We have really big players that own a lot of the market. So I’m concerned about innovation, competition, and barriers to entry. We are consolidating so much into these bigger companies, and innovation can’t and shouldn’t always come from a single source.

But there is a whole group of people we are just starting to hear from, who are placing different demands on the ecosystem. The sharing economy? That wasn’t something we were thinking about 20 years ago. But look where we are today. There are ideas and innovations that are going to develop as we begin to serve a whole new group of people.

I have a lot of faith in that. And I have a lot of faith in this next generation—their creativity and demand for creativity is different than ours. 

How has Mozilla changed in your time there?
The mission still endures, the passion still sits right at the top—but the desire to work together, inside and outside the organization, is stronger now than it was when I started. We are less siloed, more cross-functional. I like to say that Mozillians can really do anything when they do it together. The last six-and-a-half years are proof that this is the best and maybe the only way for Mozilla to work.

What technological or scientific developments intrigue you the most right now?
Artificial Intelligence and machine learning. I am fascinated by the fact that there are still things that machines can’t do alone. And that humans can still get in the systems and mess things up by inadvertently adding bias.

And the internet itself. It is so young. I think of it [as] still in its teenage years. I’m still so intrigued by it. If we don’t mess it up, I think it is the most powerful tool that we can deliver to the next generation.

How would you characterize your creative relationship with technology?
I’m super curious. That’s probably how my creativity shows up, the curiosity and demand for knowledge makes me want to take something apart to try and put it back together. Why are we doing this, how does it work on the back end? Those are always my first questions.

What would you change about our lives online, if you could?
That’s a hard question because if you change one thing, everything changes.

The challenge we have in today’s world is that minority viewpoints and smaller companies have a hard time getting attention. I wish we could move forward in a way that we aren't demanding people’s attention through clickbait or misinformation.

I worry that my kids are going to grow up in a world where they don’t get to make choices about the content they see, or how it's delivered to them. I don’t want them to be limited.

What makes for a mindful or conscientious digital citizen?
Curiosity. To be a digital citizen that protects your own interest, you need to have the desire to understand the basics.

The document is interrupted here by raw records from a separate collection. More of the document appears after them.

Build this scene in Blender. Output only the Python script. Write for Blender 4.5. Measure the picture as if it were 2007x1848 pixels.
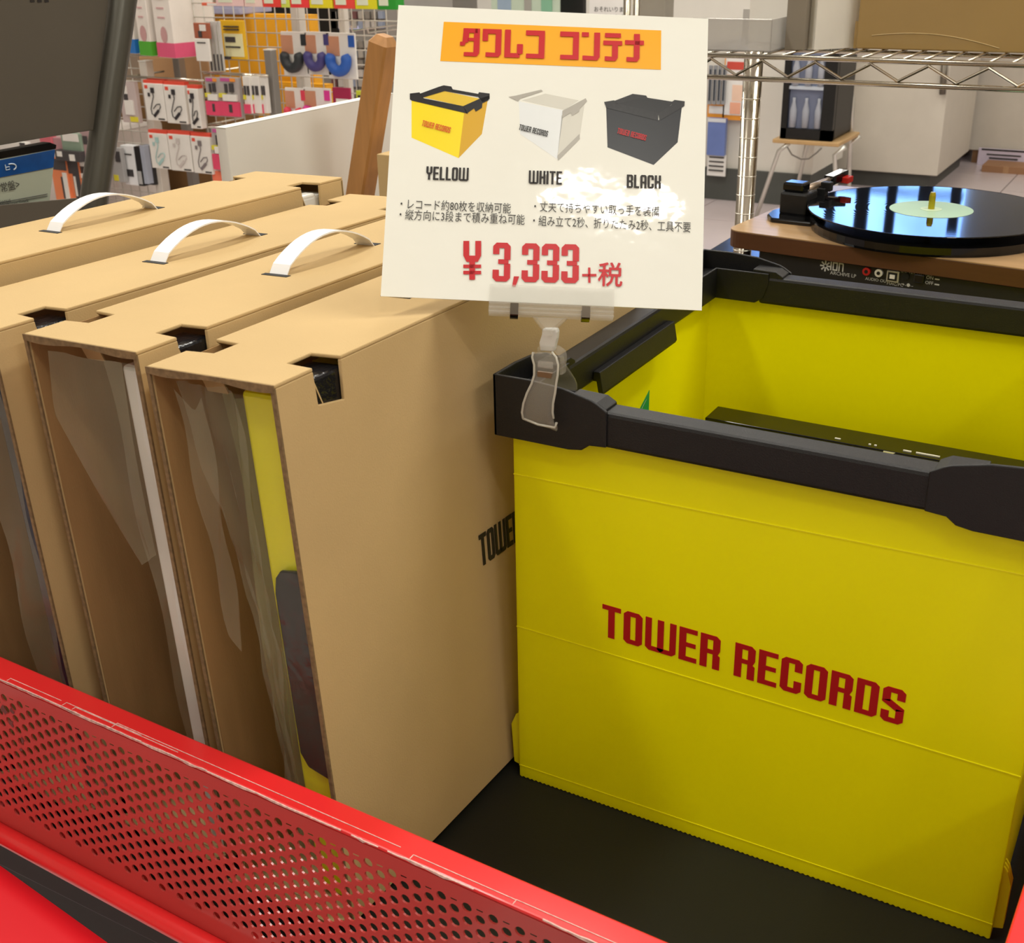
import bpy, bmesh, math, random
from mathutils import Vector, Matrix
random.seed(7)
S = bpy.context.scene
COL = S.collection
for o in list(bpy.data.objects): bpy.data.objects.remove(o)

# ---------------------------------------------------------------- camera
F = 2366.97
CR = Vector((0.8687, 0.4949, -0.0186)).normalized()
CW = Vector((-0.4580, 0.7886, -0.4103)).normalized()
CU = CR.cross(CW).normalized()
CR = CW.cross(CU).normalized()
CO = Vector((0.4043, -0.6986, 0.6394))
cam = bpy.data.cameras.new('camera'); camo = bpy.data.objects.new('camera', cam); COL.objects.link(camo)
cam.sensor_fit = 'HORIZONTAL'; cam.sensor_width = 36; cam.lens = F / 2007 * 36; cam.clip_start = .02; cam.clip_end = 60
camo.matrix_world = Matrix(((CR.x, CU.x, -CW.x, CO.x), (CR.y, CU.y, -CW.y, CO.y), (CR.z, CU.z, -CW.z, CO.z), (0, 0, 0, 1)))
cam.dof.use_dof = True; cam.dof.focus_distance = 1.0; cam.dof.aperture_fstop = 26
S.camera = camo
# ---------------------------------------------------------------- world, exposure, lights
S.view_settings.view_transform = 'Standard'; S.view_settings.look = 'None'
S.view_settings.gamma = 1; S.view_settings.use_curve_mapping = False
S.view_settings.exposure = -0.28
wd = bpy.data.worlds.new('world'); S.world = wd; wd.use_nodes = True
wd.node_tree.nodes['Background'].inputs[0].default_value = (.9, .93, 1, 1)
wd.node_tree.nodes['Background'].inputs[1].default_value = .3
CEIL = 2.4
# x, y, strength, size x, size y
LIGHTS = [(.97, -1.07, .40, .32, .045), (-.95, -.75, 1.3, .22, 1.1), (2.3, -1.0, 1.1, .22, 1.1), (.2, -2.6, .22, 1.1, .22), (-1.7, -2.5, .22, 1.1, .22), (2.0, -2.6, .22, 1.1, .22),  # weak ones at the row's end: unseen lamps added to brighten the fronts
          (.9, .95, 1.35, .22, 1.1), (-.75, 1.1, .8, .22, 1.1), (-2.6, .6, 1.0, .22, 1.1),
          (2.5, 1.6, 1.0, .22, 1.1), (.9, 2.9, 1.0, .22, 1.1), (-1.4, 2.8, 1.1, .22, 1.1), (-3.4, 2.4, 1.1, .22, 1.1), (1.0, 4.8, 1.0, .22, 1.1), (-1.5, 4.8, 1.1, .22, 1.1), (-3.6, 4.4, 1.0, .22, 1.1), (-1.4, 6.8, 1.0, .22, 1.1), (.9, 6.8, 1.0, .22, 1.1)]
for i, (x, y, e, lx, ly) in enumerate(LIGHTS):
    L = bpy.data.lights.new('ceiling_lamp_light', 'AREA'); L.shape = 'RECTANGLE'; L.size = lx; L.size_y = ly
    L.energy = 23 * e; L.color = (1.0, .975, .885)
    lo = bpy.data.objects.new('ceiling_lamp_light', L); COL.objects.link(lo); lo.location = (x, y, CEIL - .035)
    if i == 0: lo.rotation_euler = (0, 0, math.radians(22))

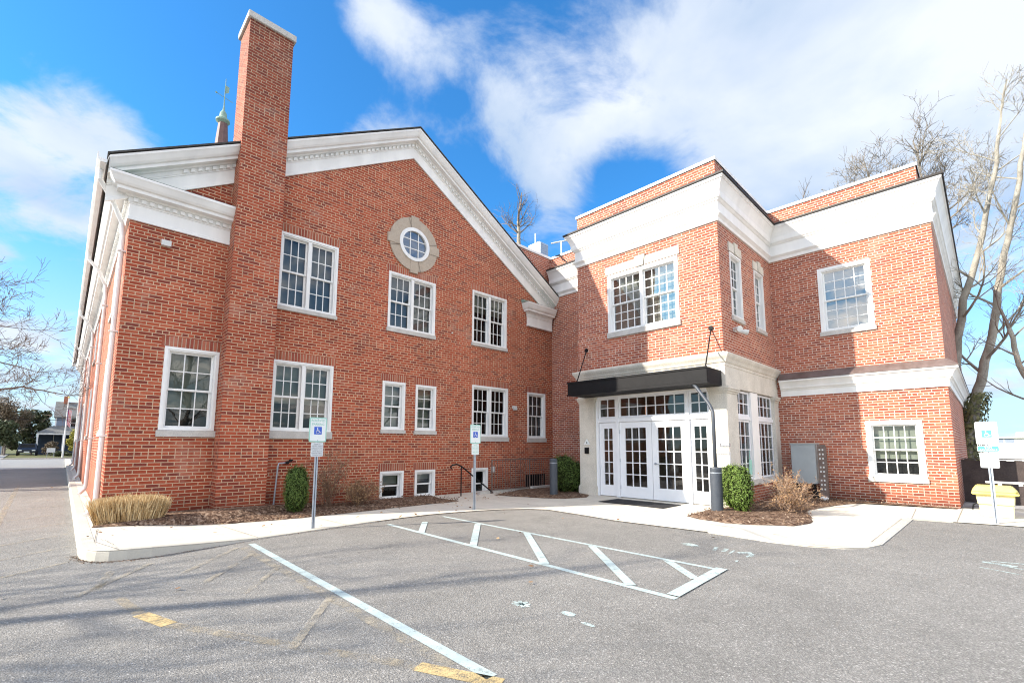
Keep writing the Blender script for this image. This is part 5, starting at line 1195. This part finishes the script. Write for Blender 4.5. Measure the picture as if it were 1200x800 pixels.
def car(x, y, label, mat, rot=0):
    t = thing('parked_car', (x, y, 0), label, 'car', 'cars parked across the street'); mb = MB()
    prof = [(-2.1, .35), (-2.15, .75), (-1.9, .98), (-1.1, 1.05), (-.6, 1.55), (1.0, 1.6), (1.9, 1.15), (2.15, 1.05), (2.2, .4)]
    n = len(prof); b = 0
    for w_ in (-.88, .88): mb.v += [(x+w_*(.86 if z > 1.2 else 1), y+l, z) for l, z in prof]
    mb.f.append(tuple(range(n))); mb.f.append(tuple(range(n, 2*n))[::-1])
    for i in range(n): mb.f.append((i, (i+1) % n, n+(i+1) % n, n+i))
    mb.build('body', M[mat], t, bevel=.05)
    mb = MB(); mb.quad((x-.72, y-1.13, 1.07), (x+.72, y-1.13, 1.07), (x+.64, y-.66, 1.50), (x-.64, y-.66, 1.50)); mb.build('windscreen', M['roomdark'], t)
    for wx in (-.86, .86):
        for wy in (-1.35, 1.35):
            m2 = MB(); m2.tube([(x+wx-.09, y+wy, .33), (x+wx+.09, y+wy, .33)], .33, 16); m2.build('wheel', M['tyre'], t)
    for wx in (-.62, .62): m2 = MB(); m2.box(x+wx-.16, x+wx+.16, y-2.19, y-2.1, .62, .76); m2.build('headlight', M['plate_white'], t)
    m2 = MB(); m2.box(x-.25, x+.25, y-2.18, y-2.14, .42, .55); m2.build('number_plate', M['plate_white'], t)
car(-3.3, 90, 'dark car parked on the drive in front of the evergreens', 'car_dark'); car(-7.0, 78.5, 'silver car at the far left edge across the street', 'car_light')
sb = thing('yard_sign', (-.9, 75, 0), 'small grey board sign on two legs by the street', 'sign')
mb = MB(); mb.box(-1.25, -.55, 74.98, 75.02, .55, 1.05); mb.build('sign_panel', M['plate_grey'], sb); mb = MB(); mb.box(-1.2, -1.15, 74.96, 75.0, 0, .6); mb.box(-.65, -.6, 74.96, 75.0, 0, .6); mb.build('leg', M['galv'], sb)
wr = MB(); wr.tube([(-40, 70, 5.0), (-20, 70, 4.2), (0, 70, 4.05), (20, 70, 4.6)], .025, 5); o = wr.build('overhead_wire', M['black']); tag(o, 'dark overhead wire crossing in front of the houses at left', 'wire')

sp_ = thing('church_steeple', (10.3, 59, 0), 'slender copper church spire with weathervane beyond the gable roof', 'steeple')
mb = MB(); mb.box(8.1, 12.5, 57, 61, 0, 22); mb.build('tower', M['brick'], sp_)
mb = MB(); mb.lathe(10.4, 59.1, [(2.4, 22), (2.2, 22.4), (1.25, 28), (.47, 38.6)], 8); mb.build('spire', M['spire'], sp_)
mb = MB(); mb.lathe(10.35, 59.1, [(.45, 38.5), (.72, 38.75), (.72, 38.95), (.42, 39.2), (.34, 39.8), (.12, 40.2), (.08, 40.6)], 16); mb.build('spire_cap', M['copper'], sp_)
mb = MB(); mb.tube([(10.35, 59.1, 40.5), (10.35, 59.1, 44.2)], [.07, .03], 6); mb.tube([(9.5, 59.1, 42.0), (11.2, 59.1, 41.6)], .03, 5); mb.lathe(9.5, 59.1, [(.02, 41.88), (.13, 42.0), (.02, 42.12)], 8)
mb.quad((10.35, 59.1, 43.4), (10.75, 59.0, 43.2), (10.7, 59.0, 42.5), (10.35, 59.1, 42.3)); mb.build('weathervane', M['copper'], sp_)

fb_ = thing('warehouse', (135, -10, 0), 'long low white building on the horizon beyond the fence', 'building')
mb = MB(); mb.box(120, 150, -60, 8, 0, 3.0); mb.build('wall', M['farwhite'], fb_)
mb = MB(); mb.box(119.5, 150.5, -60.5, 8.5, 3.0, 3.25); mb.box(124, 130, -6, -3.6, 3.2, 4.1); mb.build('roof', M['farwhite'], fb_)
for y0_, y1_ in ((-3.1, -2.0), (-1.8, -.3), (-8, -5)): mb = MB(); mb.box(119.93, 119.99, y0_, y1_, 2.15, 2.9); mb.build('window', M['siding_blue'], fb_)
hd = MB(); hd.box(60, 62, -30, 3.0, 0, 1.2); o = hd.build('hedge_wall', M['farwhite']); tag(o, 'white boundary wall beyond the dark fence', 'wall')
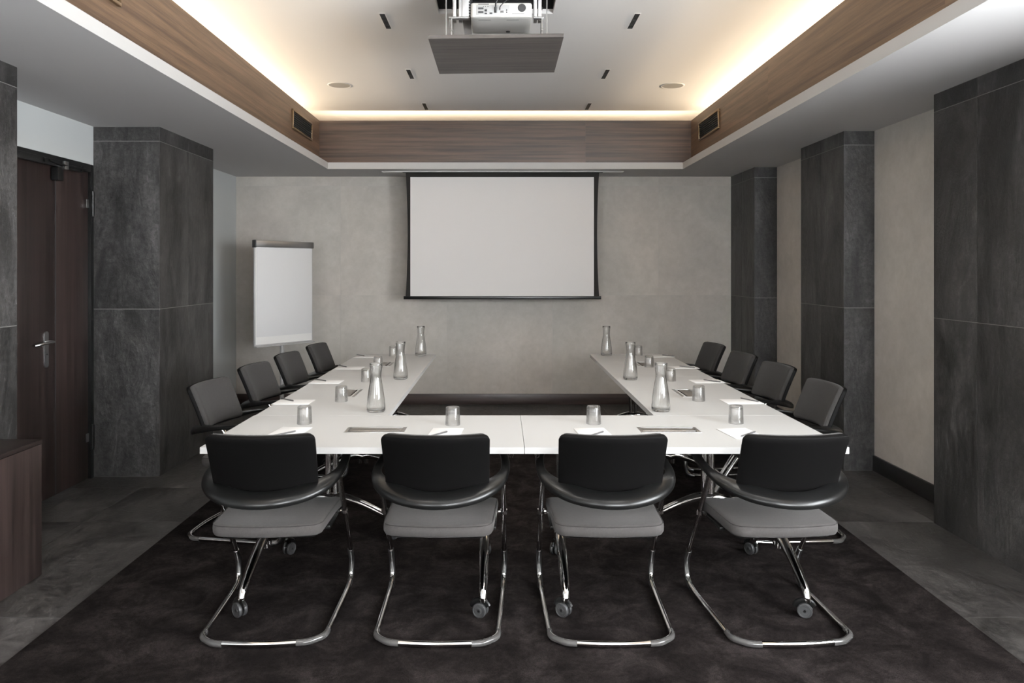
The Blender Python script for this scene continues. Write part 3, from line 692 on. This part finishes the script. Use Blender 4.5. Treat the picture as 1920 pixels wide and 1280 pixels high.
# ------------------------------------------------------------------ glassware
M['glass_tumbler'] = M['glass'].copy(); M['glass_tumbler'].name = 'thin_clear_glass'
[n for n in M['glass_tumbler'].node_tree.nodes if n.type == 'MIX_SHADER'][1].inputs[0].default_value = .62
def make_glass():
    o = MB().lathe([(0,.088),(.030,.088),(.0325,.0865),(.0338,.083),(.0368,.004),(.0370,.001),(.0362,0),(.0350,.001),(.0322,.066),(.0312,.073),(.028,.0765),(0,.0775)], n=48).build('drinking_glass', ['glass_tumbler'], ang=70)
    return tag(o, 'x', 'glass')
gp = Placer(make_glass())
GL = [((571,794), 'upturned tumbler on the front table, leftmost, above the pad with the diagonal pen', 'f'), ((849,796), 'upturned tumbler on the front table, left of the centre seam', 'f'), ((1113,794), 'upturned tumbler on the front table, right of the centre seam', 'f'), ((1380,793), 'upturned tumbler on the front table, rightmost', 'f'),
      ((640,752), 'upturned tumbler on the left side table beside the nearest cable hatch', 'l'), ((687,715), 'upturned tumbler on the left side, directly behind the nearest carafe', 'l'), ((709,689), 'upturned tumbler on the far left table, in front of the grey hatch', 'l'), ((737,667), 'upturned tumbler on the left side, farthest one, by the middle carafe neck', 'l'),
      ((1310,751), 'upturned tumbler on the right side table beside the nearest cable hatch', 'r'), ((1257,714), 'upturned tumbler on the right side, behind the nearest carafe neck', 'r'), ((1217,688), 'upturned tumbler on the far right table, in front of its hatch', 'r'), ((1197,666), 'upturned tumbler on the right side, farthest one, behind the middle carafe', 'r')]
GG = {'f': 'tumblers on the front tables', 'l': 'tumblers on the left tables', 'r': 'tumblers on the right tables'}
for p, lb, s in GL: x, y = ontable(*p); gp((x, y, TT+.0005), rnd.random(), lb)['group'] = GG[s]
def make_carafe():
    out = [(0,0),(.044,0),(.0485,.003),(.0505,.010),(.0500,.028),(.0465,.07),(.040,.118),(.0325,.160),(.0285,.183),(.0280,.194),(.0295,.212),(.0335,.245),(.0348,.258)]
    inn = [(.0325,.258),(.0312,.245),(.0270,.212),(.0253,.194),(.0260,.183),(.0300,.160),(.0375,.118),(.044,.07),(.0475,.028),(.0475,.016),(.043,.011),(0,.010)]
    o = MB().lathe(out+[(.0340,.2595)]+inn, n=56).build('carafe', ['glass'], ang=75)
    return tag(o, 'x', 'carafe')
cp_ = Placer(make_carafe())
for p, lb, s in (((705,771), 'empty glass carafe on the left side table, nearest, by the inner corner', 'l'), ((751,710), 'empty glass carafe in the middle of the left row, at the table seam', 'l'), ((789,666), 'empty glass carafe at the far end of the left tables', 'l'), ((1239,770), 'empty glass carafe on the right side table, nearest, by the inner corner', 'r'), ((1182,711), 'empty glass carafe in the middle of the right row, at the table seam', 'r'), ((1137,666), 'empty glass carafe at the far end of the right tables', 'r')):
    x, y = ontable(*p); cp_((x, y, TT+.0005), rnd.random(), lb)['group'] = 'glass carafes on the tables'

# ------------------------------------------------------------------ note pads and pens
def make_pad():
    t = tag(MB().box((-.074, -.105, 0), (.074, .105, .0022), .0004).build('notepad', ['paper']), 'x', 'notepad'); return t
def make_pen():
    t = MB().tube([(0,-.070,0),(0,-.062,0),(0,.060,0),(0,.066,0)], [.001,.0038,.0038,.002], 10).build('pen', ['pen']); tag(t, 'x', 'pen')
    MB().box((-.001, .02, .0035), (.001, .062, .0055)).build('clip', ['satin'], t); return t
pd, pe = Placer(make_pad()), Placer(make_pen())
def pad_at(cx, cy, deg, pa, pb_, lb, s):
    pd((cx, cy, TT+.0004), math.radians(deg), 'white note pad ' + lb)['group'] = GG[s].replace('tumblers', 'note pads')
    (ax, ay), (bx_, by) = ontable(*pa), ontable(*pb_); mx, my = (ax+bx_)/2, (ay+by)/2
    pe((mx, my, TT+.0066), math.atan2(-(bx_-ax), by-ay), 'thin grey pen on the white note pad ' + lb)['group'] = GG[s].replace('tumblers', 'pens')
pad_at(-1.000, 3.478, -6, (508,820), (556,810), 'on the front table beside the leftmost tumbler', 'f')
pad_at(-.262, 3.455, -4, (806,820), (836,812), 'behind the chair just left of the seam', 'f')
pad_at(.432, 3.455, 6, (1104,820), (1130,812), 'behind the chair just right of the seam', 'f')
pad_at(1.120, 3.450, 8, (1390,820), (1416,812), 'behind the rightmost front chair', 'f')
for q, (a, b), lb in (((551,754), ((529,748.5),(549,753)), 'at the nearest chair of the left row'), ((612,716), ((591,712),(611,715.5)), 'at the second chair of the left row'), ((655,690), ((634,686),(650,689)), 'at the third chair of the left row'), ((688,669), ((667,665.5),(685,668.5)), 'at the farthest chair of the left row')):
    x, y = ontable(*q); pad_at(x, y, 88, a, b, lb, 'l')
for q, (a, b), lb in (((1390,753), ((1394,749),(1417,753.5)), 'at the nearest chair of the right row'), ((1325,715), ((1324,714),(1347,717)), 'at the second chair of the right row'), ((1282,689), ((1278,688),(1299,690)), 'at the third chair of the right row'), ((1240,668), ((1242,666.5),(1264,669)), 'at the farthest chair of the right row')):
    x, y = ontable(*q); pad_at(x, y, 93, a, b, lb, 'r')

# ------------------------------------------------------------------ light
def area(name, loc, rot, sx, sy, power, col, spread=180):
    l = bpy.data.lights.new(name, 'AREA'); l.shape = 'RECTANGLE'; l.size = sx; l.size_y = sy; l.energy = power; l.color = col; l.spread = math.radians(spread)
    o = bpy.data.objects.new(name, l); COL.objects.link(o); o.location = loc; o.rotation_euler = rot; return o
area('window_daylight', (XR-.02, (wy0+wy1)/2, (wz0+wz1)/2), (0, PI/2, 0), wz1-wz0-.1, wy1-wy0-.1, 290, (.94,.975,1), 165)
area('rear_window_fill', ((fx0+fx1)/2, YF+.02, (fz0+fz1)/2), (-PI/2-math.radians(20), 0, 0), fx1-fx0-.1, fz1-fz0-.1, 620, (1,.985,.965))  # fill at the assumed rear window, tilted up to brighten the ceiling
area('rear_left_fill', ((gx0+gx1)/2, YF+.02, (fz0+fz1)/2), (-PI/2-math.radians(10), 0, math.radians(-18)), gx1-gx0-.1, fz1-fz0-.1, 210, (1,.965,.93))  # added fill aimed at the right walls, no known window there
warm = (1, .78, .52)
for x, sg in ((ax0-.80, 1), (ax1+.72, -1)): area('cove_strip', (x, 3.5, 3.000), (PI, sg*math.radians(68), 0), .05, 8.2, 155, (1,.80,.56), 110)
area('cove_strip_back', (.04, ay1+.075, 2.93), (PI, 0, 0), 3.8, .02, 9, (1,.80,.56))
for x in (-.774, .883):  # added downward fill lamps; the slot lights themselves look unlit
    for y in (.9, 2.24, 3.58, 4.925):
        l = bpy.data.lights.new('ceiling_fill', 'AREA'); l.shape = 'RECTANGLE'; l.size = .03; l.size_y = .28; l.energy = 3.5; l.color = (1,.95,.88); l.spread = math.radians(100)
        o = bpy.data.objects.new('ceiling_fill', l); COL.objects.link(o); o.location = (x, y, ZC-.008)
w = bpy.data.worlds.new('world'); bpy.context.scene.world = w; w.use_nodes = True
w.node_tree.nodes['Background'].inputs[0].default_value = (.6,.7,.8,1); w.node_tree.nodes['Background'].inputs[1].default_value = .4

# ------------------------------------------------------------------ camera
cam = bpy.data.cameras.new('camera'); co = bpy.data.objects.new('camera', cam); COL.objects.link(co)
co.location = (0, 0, H); co.rotation_euler = (PI/2, 0, 0)
cam.sensor_width = 36; cam.lens = 36*F/1920; cam.shift_x = (960-VX)/1920; cam.shift_y = -(640-VY)/1920; cam.clip_start = .05
s = bpy.context.scene; s.camera = co
s.view_settings.view_transform = 'Standard'; s.view_settings.look = 'None'; s.view_settings.exposure = .15; s.view_settings.gamma = 1; s.view_settings.use_curve_mapping = False
s.cycles.max_bounces = 14; s.cycles.transmission_bounces = 14; s.cycles.glossy_bounces = 6; s.cycles.diffuse_bounces = 6; s.cycles.sample_clamp_indirect = 6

Now that you're departing Mozilla, what do you hope to see the company achieve going forward?
Right now the web is broken, and trust in the web continues to plummet. There needs to be a company looking out for us and providing tools and products that serve the needs of people, not shareholders. That company is Mozilla, and people need this now, more than ever. Mozilla is laser-focused on developing a portfolio of products that deepen relationships with users and offer real control over their online experience. This is the value Mozilla can bring to the market, and I look forward to following and supporting the journey.